Officials have until Dec. 2 to certify the election results.

In Petaluma, 211 votes separated tentative first-place finisher Mike Harris and second-place David Glass in the race for mayor, out of more than 14,000 votes counted two weeks ago.

“It’s simply too close to call,” Harris said Tuesday, adding that he is cautiously optimistic.

The process of tallying the last-minute mail-in ballots and provisional ballots, as well as verifying signatures and other safeguards is time-consuming, Colter said. The previously counted ballots on Nov. 4 election night also need to be counted again before results are certified.

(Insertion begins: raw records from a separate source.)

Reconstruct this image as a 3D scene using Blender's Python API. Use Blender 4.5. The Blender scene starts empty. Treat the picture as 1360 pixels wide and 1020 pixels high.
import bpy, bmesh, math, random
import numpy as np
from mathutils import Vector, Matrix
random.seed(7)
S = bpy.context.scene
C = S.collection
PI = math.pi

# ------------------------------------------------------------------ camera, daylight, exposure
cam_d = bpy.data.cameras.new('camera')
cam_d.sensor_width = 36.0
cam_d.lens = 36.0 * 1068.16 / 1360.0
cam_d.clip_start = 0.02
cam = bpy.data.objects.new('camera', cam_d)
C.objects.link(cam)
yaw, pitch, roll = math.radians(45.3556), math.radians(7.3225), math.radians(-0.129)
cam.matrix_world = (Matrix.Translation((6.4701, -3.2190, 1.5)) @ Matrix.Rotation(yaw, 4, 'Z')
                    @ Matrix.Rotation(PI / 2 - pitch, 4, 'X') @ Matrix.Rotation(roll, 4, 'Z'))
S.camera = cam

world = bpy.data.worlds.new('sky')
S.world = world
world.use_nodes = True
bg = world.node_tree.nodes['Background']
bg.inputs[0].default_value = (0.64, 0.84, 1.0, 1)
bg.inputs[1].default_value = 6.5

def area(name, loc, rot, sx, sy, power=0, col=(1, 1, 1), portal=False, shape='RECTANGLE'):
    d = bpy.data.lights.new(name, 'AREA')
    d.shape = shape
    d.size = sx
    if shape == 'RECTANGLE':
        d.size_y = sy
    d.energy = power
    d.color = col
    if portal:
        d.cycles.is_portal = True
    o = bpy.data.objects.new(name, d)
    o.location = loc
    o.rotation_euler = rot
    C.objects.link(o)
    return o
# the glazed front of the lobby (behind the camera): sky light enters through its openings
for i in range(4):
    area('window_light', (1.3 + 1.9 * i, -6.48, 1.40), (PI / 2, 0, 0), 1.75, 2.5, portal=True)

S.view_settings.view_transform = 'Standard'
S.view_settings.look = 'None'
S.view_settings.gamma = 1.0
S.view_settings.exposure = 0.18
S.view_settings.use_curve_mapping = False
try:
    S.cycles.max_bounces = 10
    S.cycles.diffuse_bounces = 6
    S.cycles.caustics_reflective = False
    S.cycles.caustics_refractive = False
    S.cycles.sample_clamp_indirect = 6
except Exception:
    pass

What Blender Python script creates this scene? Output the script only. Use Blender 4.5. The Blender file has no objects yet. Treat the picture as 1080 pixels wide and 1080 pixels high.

Election officials counted close to 111,000 ballots on Nov. 4. Those included 32,001 votes cast at 417 precincts that day and 78,643 mail-in ballots received by Nov. 2.

But close to 32,000 uncounted ballots remain, including mail-in ballots received on Election Day and the day before, mail-in ballots dropped off at precincts and provisional ballots. Those ballots will be tallied by card-reading machines on Thursday and Friday.

Colter said that over the past two weeks, her staff has been checking more than 3,000 provisional ballots and double-checking approximately 200 that could be rejected, for example, if someone was not registered to vote.

She said manual tallies are also required by state law for a minimum of five precincts, as well as an additional 10 precincts to ensure every city, school, fire district and board of education race is included.

“We also go through all vote-by-mail that came in and signature check and get those flagged in, “ she said. Colter said the elections department doesn’t attempt to determine the number of uncounted ballots left in close races because voters can drop off their mail-in ballots at any precinct.

While it’s known how many last-minute mail-ins were received at each precinct “we don’t know specifically how many were for that area,” she said.

Colter said when all is said and done, turnout will be close to 58 percent, higher than the rest of the state, but below the 70 percent that Registrar of Voters Bill Rousseau predicted prior to Election Day.